In such a scenario, my concern would be writes – incomplete writes to be specific. Since the database service, by default, isn’t shutdown during the creation of the snapshot, this means that there’s a good chance that only part of whatever is being written at the time of the snapshot being taken will actually be inside the snapshot.
This is an issue as you definitely don’t want to end up having to restore from the snapshot only to find that X or XX+ number of users created an account but the application wasn’t able to get the password set before the snapshot ran.
In such a case, if the username was set but the password wasn’t, and someone with less than good intentions decides to run a dictionary attack on usernames and the test accounts for testing blank passwords, but your application doesn’t, the attacker would be able to easily gain access as whatever user returned as a hit.

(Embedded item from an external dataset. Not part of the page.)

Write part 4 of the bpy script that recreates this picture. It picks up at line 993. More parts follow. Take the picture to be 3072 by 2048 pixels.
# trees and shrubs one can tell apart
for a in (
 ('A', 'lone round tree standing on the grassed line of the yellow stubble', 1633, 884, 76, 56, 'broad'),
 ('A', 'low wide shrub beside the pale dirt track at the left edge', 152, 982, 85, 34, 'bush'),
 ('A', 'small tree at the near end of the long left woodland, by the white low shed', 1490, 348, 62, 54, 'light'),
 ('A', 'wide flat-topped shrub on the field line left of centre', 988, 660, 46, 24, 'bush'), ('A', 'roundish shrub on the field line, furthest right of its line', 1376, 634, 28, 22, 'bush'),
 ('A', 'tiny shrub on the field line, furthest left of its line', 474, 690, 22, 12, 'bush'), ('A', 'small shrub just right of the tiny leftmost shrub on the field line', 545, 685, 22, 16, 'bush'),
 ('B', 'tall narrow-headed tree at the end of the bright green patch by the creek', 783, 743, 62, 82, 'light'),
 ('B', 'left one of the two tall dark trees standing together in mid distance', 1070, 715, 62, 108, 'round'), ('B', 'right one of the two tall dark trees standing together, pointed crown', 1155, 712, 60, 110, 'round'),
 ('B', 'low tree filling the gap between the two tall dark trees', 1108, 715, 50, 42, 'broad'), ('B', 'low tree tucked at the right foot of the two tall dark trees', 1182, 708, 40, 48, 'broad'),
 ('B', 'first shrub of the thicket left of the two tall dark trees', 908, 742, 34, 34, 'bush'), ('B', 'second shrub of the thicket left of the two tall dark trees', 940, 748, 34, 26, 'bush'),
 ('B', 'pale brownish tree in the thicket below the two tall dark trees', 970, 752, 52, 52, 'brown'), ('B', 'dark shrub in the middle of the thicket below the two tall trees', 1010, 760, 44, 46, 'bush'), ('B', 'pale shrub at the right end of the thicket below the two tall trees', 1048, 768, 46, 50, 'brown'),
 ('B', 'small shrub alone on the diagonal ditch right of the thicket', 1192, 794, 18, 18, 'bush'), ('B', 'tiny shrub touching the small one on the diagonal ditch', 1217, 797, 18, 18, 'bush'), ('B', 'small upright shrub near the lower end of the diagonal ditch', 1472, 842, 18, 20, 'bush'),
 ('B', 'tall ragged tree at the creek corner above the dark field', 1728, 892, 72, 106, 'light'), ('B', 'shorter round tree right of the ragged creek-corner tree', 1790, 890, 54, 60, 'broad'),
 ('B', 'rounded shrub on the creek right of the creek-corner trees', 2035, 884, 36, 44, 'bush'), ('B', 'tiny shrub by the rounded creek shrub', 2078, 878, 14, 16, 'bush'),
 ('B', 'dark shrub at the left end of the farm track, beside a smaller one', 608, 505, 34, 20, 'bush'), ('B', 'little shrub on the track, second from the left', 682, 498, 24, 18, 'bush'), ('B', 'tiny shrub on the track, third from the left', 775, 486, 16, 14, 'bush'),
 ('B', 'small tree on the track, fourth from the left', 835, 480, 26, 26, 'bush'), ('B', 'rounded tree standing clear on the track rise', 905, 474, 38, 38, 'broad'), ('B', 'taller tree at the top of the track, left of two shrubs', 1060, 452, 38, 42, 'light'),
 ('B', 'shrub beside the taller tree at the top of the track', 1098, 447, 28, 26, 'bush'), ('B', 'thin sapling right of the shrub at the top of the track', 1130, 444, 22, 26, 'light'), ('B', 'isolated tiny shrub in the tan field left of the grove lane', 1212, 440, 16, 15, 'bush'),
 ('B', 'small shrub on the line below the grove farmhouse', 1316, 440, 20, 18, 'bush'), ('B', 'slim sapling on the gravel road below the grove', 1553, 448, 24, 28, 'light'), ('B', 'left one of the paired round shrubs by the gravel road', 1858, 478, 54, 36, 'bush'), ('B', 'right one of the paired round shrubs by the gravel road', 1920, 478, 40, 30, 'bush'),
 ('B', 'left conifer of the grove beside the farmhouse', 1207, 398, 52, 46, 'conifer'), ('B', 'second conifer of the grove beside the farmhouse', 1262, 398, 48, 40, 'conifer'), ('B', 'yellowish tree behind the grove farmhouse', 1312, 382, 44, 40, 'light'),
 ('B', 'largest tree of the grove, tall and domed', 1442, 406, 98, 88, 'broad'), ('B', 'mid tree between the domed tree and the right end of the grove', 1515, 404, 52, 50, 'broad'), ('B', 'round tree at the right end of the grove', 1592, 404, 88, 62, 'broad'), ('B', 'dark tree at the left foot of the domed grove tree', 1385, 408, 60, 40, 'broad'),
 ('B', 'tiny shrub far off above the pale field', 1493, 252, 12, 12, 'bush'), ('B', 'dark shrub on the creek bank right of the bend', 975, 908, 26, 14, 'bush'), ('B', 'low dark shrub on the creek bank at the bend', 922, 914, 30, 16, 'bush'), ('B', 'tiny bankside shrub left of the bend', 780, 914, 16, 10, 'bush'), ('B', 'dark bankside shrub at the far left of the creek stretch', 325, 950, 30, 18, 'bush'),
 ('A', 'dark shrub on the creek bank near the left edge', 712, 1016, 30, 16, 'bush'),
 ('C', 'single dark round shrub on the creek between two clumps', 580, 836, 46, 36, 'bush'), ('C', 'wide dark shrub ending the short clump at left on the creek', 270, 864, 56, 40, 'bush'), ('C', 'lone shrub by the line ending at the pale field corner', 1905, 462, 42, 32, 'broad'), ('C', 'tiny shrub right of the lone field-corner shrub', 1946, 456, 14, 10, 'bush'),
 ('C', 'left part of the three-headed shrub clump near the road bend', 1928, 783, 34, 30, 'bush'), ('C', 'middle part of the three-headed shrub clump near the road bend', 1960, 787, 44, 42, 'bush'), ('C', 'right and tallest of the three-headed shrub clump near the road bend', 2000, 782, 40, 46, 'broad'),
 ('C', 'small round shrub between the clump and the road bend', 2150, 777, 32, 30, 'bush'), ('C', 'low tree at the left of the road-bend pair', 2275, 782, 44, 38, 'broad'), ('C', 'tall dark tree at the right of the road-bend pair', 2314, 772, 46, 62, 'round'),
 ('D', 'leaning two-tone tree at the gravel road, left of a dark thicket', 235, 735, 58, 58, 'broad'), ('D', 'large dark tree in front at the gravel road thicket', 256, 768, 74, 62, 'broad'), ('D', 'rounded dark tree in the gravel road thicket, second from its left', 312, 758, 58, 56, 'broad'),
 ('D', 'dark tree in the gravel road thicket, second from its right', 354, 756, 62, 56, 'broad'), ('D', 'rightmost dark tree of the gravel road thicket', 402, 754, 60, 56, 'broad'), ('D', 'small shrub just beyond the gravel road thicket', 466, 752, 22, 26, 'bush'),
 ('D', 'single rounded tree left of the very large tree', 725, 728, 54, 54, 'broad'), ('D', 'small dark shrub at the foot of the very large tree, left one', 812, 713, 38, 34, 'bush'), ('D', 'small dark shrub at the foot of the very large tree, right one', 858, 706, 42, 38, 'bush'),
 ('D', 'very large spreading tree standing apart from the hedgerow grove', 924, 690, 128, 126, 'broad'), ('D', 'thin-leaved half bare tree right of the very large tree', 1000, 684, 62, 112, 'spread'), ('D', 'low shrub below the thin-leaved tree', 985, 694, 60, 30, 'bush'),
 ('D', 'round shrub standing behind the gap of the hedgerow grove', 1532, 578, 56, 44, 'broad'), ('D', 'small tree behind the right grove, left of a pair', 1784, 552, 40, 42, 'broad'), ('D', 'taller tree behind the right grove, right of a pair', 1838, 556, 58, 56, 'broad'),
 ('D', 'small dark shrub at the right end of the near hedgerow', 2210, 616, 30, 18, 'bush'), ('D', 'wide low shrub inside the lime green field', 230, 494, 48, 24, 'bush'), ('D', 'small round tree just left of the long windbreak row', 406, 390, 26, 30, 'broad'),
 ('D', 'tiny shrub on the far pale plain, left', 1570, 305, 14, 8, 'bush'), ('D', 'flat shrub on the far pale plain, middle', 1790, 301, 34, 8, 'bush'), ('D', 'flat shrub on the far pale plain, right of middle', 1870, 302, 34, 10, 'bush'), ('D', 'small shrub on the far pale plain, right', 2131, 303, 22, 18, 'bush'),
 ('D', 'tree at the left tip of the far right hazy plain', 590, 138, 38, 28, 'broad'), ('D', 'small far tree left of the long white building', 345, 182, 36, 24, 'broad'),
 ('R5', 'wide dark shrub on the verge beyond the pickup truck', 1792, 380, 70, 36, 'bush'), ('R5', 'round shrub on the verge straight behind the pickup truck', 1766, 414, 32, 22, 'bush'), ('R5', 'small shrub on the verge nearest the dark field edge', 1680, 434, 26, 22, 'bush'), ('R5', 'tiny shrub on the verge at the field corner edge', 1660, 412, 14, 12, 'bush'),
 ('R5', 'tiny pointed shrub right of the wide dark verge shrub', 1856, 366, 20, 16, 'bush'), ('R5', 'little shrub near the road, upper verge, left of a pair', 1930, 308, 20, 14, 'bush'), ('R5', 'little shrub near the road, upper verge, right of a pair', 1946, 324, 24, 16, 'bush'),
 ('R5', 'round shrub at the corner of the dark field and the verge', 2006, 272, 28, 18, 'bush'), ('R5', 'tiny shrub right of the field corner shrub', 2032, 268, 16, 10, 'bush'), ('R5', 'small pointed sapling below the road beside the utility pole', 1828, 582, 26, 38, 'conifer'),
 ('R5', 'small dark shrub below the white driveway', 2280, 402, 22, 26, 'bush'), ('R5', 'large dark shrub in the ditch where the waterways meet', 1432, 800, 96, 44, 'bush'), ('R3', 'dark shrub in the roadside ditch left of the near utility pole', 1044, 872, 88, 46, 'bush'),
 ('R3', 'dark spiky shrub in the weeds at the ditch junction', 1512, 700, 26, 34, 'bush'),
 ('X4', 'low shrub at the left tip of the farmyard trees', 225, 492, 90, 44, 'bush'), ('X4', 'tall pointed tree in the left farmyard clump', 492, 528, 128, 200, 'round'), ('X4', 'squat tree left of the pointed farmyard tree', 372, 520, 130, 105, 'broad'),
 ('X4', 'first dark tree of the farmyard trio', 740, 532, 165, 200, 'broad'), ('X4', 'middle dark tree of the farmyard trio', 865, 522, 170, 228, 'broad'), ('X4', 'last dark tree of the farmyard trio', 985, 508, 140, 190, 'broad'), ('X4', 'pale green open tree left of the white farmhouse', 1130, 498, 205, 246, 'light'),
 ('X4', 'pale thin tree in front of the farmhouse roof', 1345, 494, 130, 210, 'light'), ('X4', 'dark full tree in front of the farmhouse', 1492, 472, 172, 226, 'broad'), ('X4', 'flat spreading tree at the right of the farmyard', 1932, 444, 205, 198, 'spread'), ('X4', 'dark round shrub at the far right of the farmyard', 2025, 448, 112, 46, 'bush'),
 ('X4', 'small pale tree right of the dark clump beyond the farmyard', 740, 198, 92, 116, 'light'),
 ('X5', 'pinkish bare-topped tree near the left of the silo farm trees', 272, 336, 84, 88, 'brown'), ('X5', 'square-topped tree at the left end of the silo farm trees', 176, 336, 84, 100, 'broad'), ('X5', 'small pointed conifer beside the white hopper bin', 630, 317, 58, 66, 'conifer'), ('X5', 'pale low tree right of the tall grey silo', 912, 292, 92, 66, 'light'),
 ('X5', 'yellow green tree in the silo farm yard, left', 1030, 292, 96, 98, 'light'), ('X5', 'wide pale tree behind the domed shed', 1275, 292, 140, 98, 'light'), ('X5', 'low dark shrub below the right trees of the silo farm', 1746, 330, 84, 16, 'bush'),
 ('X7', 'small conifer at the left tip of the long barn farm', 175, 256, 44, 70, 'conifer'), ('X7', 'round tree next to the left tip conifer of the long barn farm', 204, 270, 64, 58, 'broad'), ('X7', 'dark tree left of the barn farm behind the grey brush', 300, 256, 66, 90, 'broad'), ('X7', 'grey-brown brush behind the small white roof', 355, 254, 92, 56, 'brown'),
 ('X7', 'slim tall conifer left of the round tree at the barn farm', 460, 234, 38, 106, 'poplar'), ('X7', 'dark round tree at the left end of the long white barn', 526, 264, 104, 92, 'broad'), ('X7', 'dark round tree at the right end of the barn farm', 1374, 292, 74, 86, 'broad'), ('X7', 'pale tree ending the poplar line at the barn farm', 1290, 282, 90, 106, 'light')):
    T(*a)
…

Of course, in most modern applications, testing for blank passwords and using a transaction of sorts is common, thus if the insert isn’t 100%, it’s not written at all, so the risk of writing a partial is reduced and the chances of a blank password being accepted is minimal. Still, it is a possible scenario and a real one at that.
The downside of any backup or snapshot of a live system is if you have a program that is in the midst of processing something in memory that needs to be preserved to disk. This typically is a problem with very active databases. You can mitigate the effects by having a separate backup strategy for those programs in addition to your system backups/snapshots.